Supplied material:
>>>
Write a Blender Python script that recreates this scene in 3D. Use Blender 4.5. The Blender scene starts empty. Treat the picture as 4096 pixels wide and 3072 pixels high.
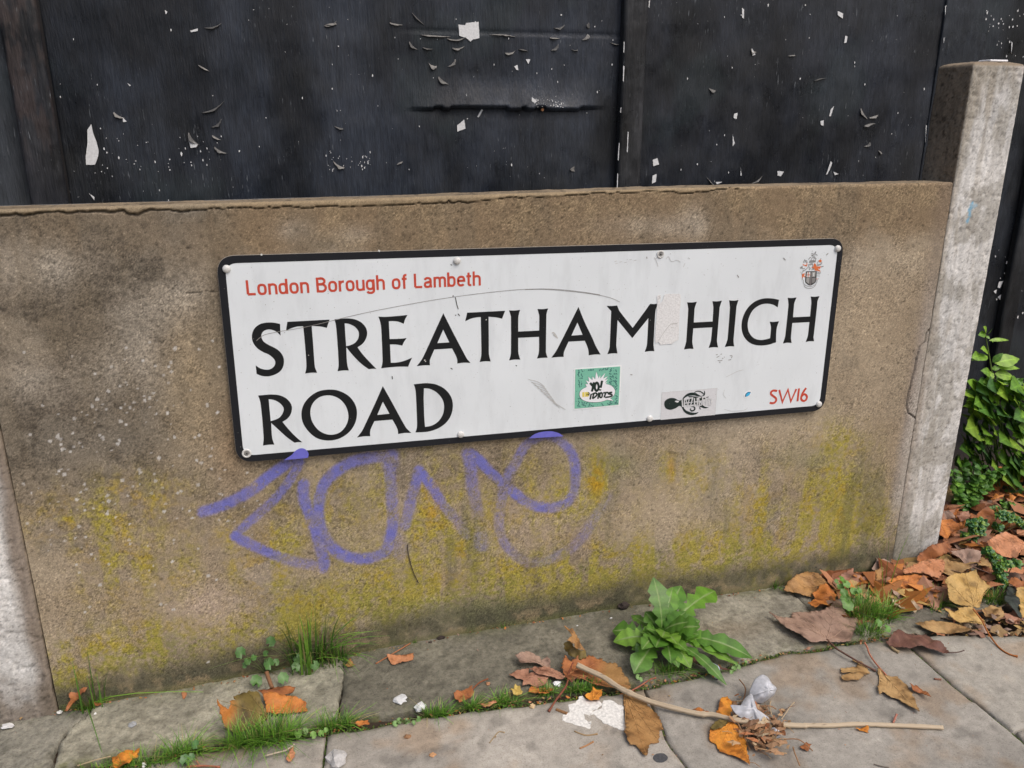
import bpy, bmesh, math, random
import numpy as np
from mathutils import Vector, Matrix
scn = bpy.context.scene
col = bpy.context.collection

# ------------------------------------------------------------------ camera
FPX = 3270.0                       # focal length in pixels of a 4096 px wide frame
PITCH, YAW, ROLL = 0.3146, 0.2471, 0.0017
CAM = np.array([0.0, -1.4536, 1.0434])
def _axes(a, b, c):
    f = np.array([math.sin(b)*math.cos(a), math.cos(b)*math.cos(a), -math.sin(a)])
    r = np.array([math.cos(b), -math.sin(b), 0.0]); u = np.cross(r, f)
    return r*math.cos(c)+u*math.sin(c), -r*math.sin(c)+u*math.cos(c), f
RT, UP, FW = _axes(PITCH, YAW, ROLL)
cd = bpy.data.cameras.new('camera'); cam = bpy.data.objects.new('camera', cd); col.objects.link(cam)
cd.sensor_width = 36.0; cd.sensor_fit = 'HORIZONTAL'; cd.lens = FPX/4096*36.0
cd.clip_start = 0.01; cd.clip_end = 500
cam.matrix_world = Matrix(((RT[0], UP[0], -FW[0], CAM[0]), (RT[1], UP[1], -FW[1], CAM[1]), (RT[2], UP[2], -FW[2], CAM[2]), (0, 0, 0, 1)))
scn.camera = cam
cd.dof.use_dof = True; cd.dof.focus_distance = 1.62; cd.dof.aperture_fstop = 9.0

# ------------------------------------------------------------------ world, sun, exposure
SUN_DIR = Vector((0.38, -0.62, 1.05)).normalized()       # towards the sun
elev = math.asin(SUN_DIR.z); azim = math.atan2(SUN_DIR.x, SUN_DIR.y)
w = bpy.data.worlds.new('World'); scn.world = w; w.use_nodes = True
nt = w.node_tree; nt.nodes.clear()
sky = nt.nodes.new('ShaderNodeTexSky'); sky.sky_type = 'NISHITA'; sky.sun_disc = False
sky.sun_elevation = elev; sky.sun_rotation = azim
sky.air_density = 1.0; sky.dust_density = 6.0; sky.ozone_density = 1.0
bg = nt.nodes.new('ShaderNodeBackground'); bg.inputs[1].default_value = 0.15
ow = nt.nodes.new('ShaderNodeOutputWorld')
nt.links.new(sky.outputs[0], bg.inputs[0]); nt.links.new(bg.outputs[0], ow.inputs[0])
sl = bpy.data.lights.new('sun', 'SUN'); sl.energy = 1.3; sl.angle = math.radians(40); sl.color = (1.0, 0.985, 0.96)
so = bpy.data.objects.new('sun', sl); col.objects.link(so)
so.rotation_euler = SUN_DIR.to_track_quat('Z', 'Y').to_euler()
scn.view_settings.view_transform = 'Standard'; scn.view_settings.look = 'None'
scn.view_settings.exposure = 0.0; scn.view_settings.gamma = 1.0; scn.view_settings.use_curve_mapping = False

# ------------------------------------------------------------------ measuring helpers
def ray(x, y): return FW + RT*((x-2048)/FPX) - UP*((y-1536)/FPX)
def project(P):
    d = np.asarray(P, float) - CAM
    k = d @ FW
    return 2048+FPX*(d @ RT)/k, 1536-FPX*(d @ UP)/k
def onplane(x, y, p0, n):
    d = ray(x, y); t = np.dot(np.asarray(p0)-CAM, n)/np.dot(d, n)
    return CAM+d*t
def on_y(x, y, Y=0.0): return onplane(x, y, (0, Y, 0), np.array((0, 1., 0)))
GX = [-6, -1.0, -0.52, -0.30, 0.07, 0.28, 0.6, 0.96, 1.31, 2.2, 8]
GZ = [-0.06, -0.04, -0.028, -0.022, 0.004, 0.012, 0.018, 0.012, 0.019, 0.02, 0.02]
def gz(x): return float(np.interp(x, GX, GZ))
def on_g(x, y, h=0.0):
    z = 0.0
    for _ in range(6):
        p = onplane(x, y, (0, 0, z+h), np.array((0, 0, 1.))); z = gz(p[0])
    return p
# pieces of the survey (origin and scale of each measured area)
REG = {'1': (0, 0, .6329), '2': (1300, 0, .6329), '3': (2700, 0, .6328), '4': (0, 1000, .6329), '5': (2700, 1000, .6328),
       'a': (0, 2022, .6329), 'b': (1300, 2022, .6329), 'c': (2400, 2200, .5257), 'd': (3000, 1900, .4955), 'e': (3500, 1900, .3617),
       'f': (2000, 2450, .3749), 'g': (3200, 2400, .40506), 'h': (0, 2700, .6329),
       'S1': (980, 1230, .22604), 'S2': (1400, 1200, .22604), 'S3': (1000, 1480, .22604), 'S4': (1400, 1480, .22604),
       'S5': (1820, 1170, .22604), 'S6': (2280, 1140, .22604), 'S7': (2700, 1120, .27125),
       'K1': (2270, 1440, .13565), 'K2': (2600, 1520, .31646), 'K3': (3150, 990, .10848), 'K4': (950, 1060, .45208),
       'G1': (780, 1700, .42202), 'G2': (1600, 1680, .42202), 'N5': (800, 900, .72333), 'N6': (2100, 900, .63291), 'P': (3650, 1200, .42195)}
def px(r, pts):
    ox, oy, s = REG[r]; return [(ox+x*s, oy+y*s) for x, y in pts]

# ------------------------------------------------------------------ noise on arrays
_T = {}
def vnoise(X, Y, seed):
    if seed not in _T: _T[seed] = np.random.RandomState(seed).rand(256, 256)
    T = _T[seed]
    xi = np.floor(X).astype(int); yi = np.floor(Y).astype(int); fx = X-xi; fy = Y-yi
    fx = fx*fx*(3-2*fx); fy = fy*fy*(3-2*fy)
    a = T[xi % 256, yi % 256]; b = T[(xi+1) % 256, yi % 256]; c = T[xi % 256, (yi+1) % 256]; d = T[(xi+1) % 256, (yi+1) % 256]
    return a*(1-fx)*(1-fy)+b*fx*(1-fy)+c*(1-fx)*fy+d*fx*fy
def fbm(X, Y, f, octv, seed, gain=0.55):
    s = 0; a = 1; t = 0
    X = np.asarray(X, float)+37.3; Y = np.asarray(Y, float)+11.7
    for k in range(octv):
        s = s+a*vnoise(X*f, Y*f, seed+k); t += a; a *= gain; f *= 2.03
    return s/t
def sstep(a, b, x): t = np.clip((x-a)/(b-a), 0, 1); return t*t*(3-2*t)
def blob(U, V, cx, cy, rx, ry, rot=0):
    dx = U-cx; dy = V-cy; c, s = math.cos(rot), math.sin(rot)
    return np.exp(-(((dx*c+dy*s)/rx)**2+((-dx*s+dy*c)/ry)**2))
def dseg(U, V, pts):
    best = np.full(np.shape(U), 1e9); tt = np.zeros(np.shape(U)); L = 0
    for (x0, y0), (x1, y1) in zip(pts[:-1], pts[1:]):
        dx, dy = x1-x0, y1-y0; l2 = dx*dx+dy*dy+1e-9
        t = np.clip(((U-x0)*dx+(V-y0)*dy)/l2, 0, 1)
        d = np.hypot(U-x0-t*dx, V-y0-t*dy); m = d < best
        best = np.where(m, d, best); tt = np.where(m, L+t*math.sqrt(l2), tt); L += math.sqrt(l2)
    return best, tt/max(L, 1e-9)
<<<
Everything from the first line of the listing above through the line that contains "col = bpy.context.collection" is to be restated word for word, minus the pictures.

Write a Blender Python script that recreates this scene in 3D. Use Blender 4.5. The Blender scene starts empty. Treat the picture as 4096 pixels wide and 3072 pixels high.
import bpy, bmesh, math, random
import numpy as np
from mathutils import Vector, Matrix
scn = bpy.context.scene
col = bpy.context.collection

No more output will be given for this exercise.